'Totally constitutional', China justifies altering Hong Kong's electoral reforms
Mar 07, 2021
Beijing [China], March 8 : Despite worldwide condemnation of China for altering Hong Kong's electoral reforms, Beijing has justified its moves as "totally constitutional, lawful and justified".
Addressing a press conference on Sunday on the sidelines of the fourth session of the 13th National People's Congress in Beijing, Chinese Foreign Minister Wang Yi said that the move to "improve" Hong Kong's electoral system and ensuring "patriots administering Hong Kong" is justified.
"The reform is needed to implement 'patriots governing Hong Kong', and for advancing 'one country, two systems'...it is entirely constitutional, lawful and justified for the National People's Congress (NPC) to improve Hong Kong's electoral system and ensure "patriots administering Hong Kong," he said.

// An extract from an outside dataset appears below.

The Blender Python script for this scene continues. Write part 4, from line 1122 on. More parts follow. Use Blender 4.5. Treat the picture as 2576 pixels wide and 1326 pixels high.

He further said, "If a person does not love the country, how can he or she love Hong Kong? Loving Hong Kong and loving the country are entirely consistent...Hong Kong's transformation from chaos to peace is in the interest of all sides, and will offer stronger safeguards to protect Hong Kong residents' various rights and foreign investor's legal interests."
On March 4, the National People's Congress in China announced that it would deliberate on amending the electoral system of the Hong Kong Special Administrative Region, according to a statement from the bloc dated Friday. A decision can be expected by March 11.
Less than a year after imposing the draconian National Security Law, China has launched a legislative process for drastic electoral system reform in Hong Kong, which could benefit the pro-establishment camp and further smother the political opposition in the city.
China has planned a fundamental overhaul of the city's normally contentious politics, the New York Times reported.
Zhang Yesui, a senior Communist Party official, announced on Thursday that China's national legislature planned to rewrite election rules in Hong Kong to ensure that the territory was run by patriots, which Beijing defines as people loyal to the national government and the Communist Party.
Zhang did not release the details of the proposal. But Lau Siu-kai, a senior adviser to the Chinese leadership on Hong Kong policy, has said the new approach is likely to call for the creation of a government agency to vet every candidate running not only for chief executive but for the legislature and other levels of office, including neighbourhood representatives.
NYT also reported that the strategy will further concentrate power in the hands of the Communist Party in Hong Kong and decimate the political hopes of the territory's already beleaguered opposition for years to come.
The new reforms come months after China passed the national security law to quash the resistance to its rule in Hong Kong.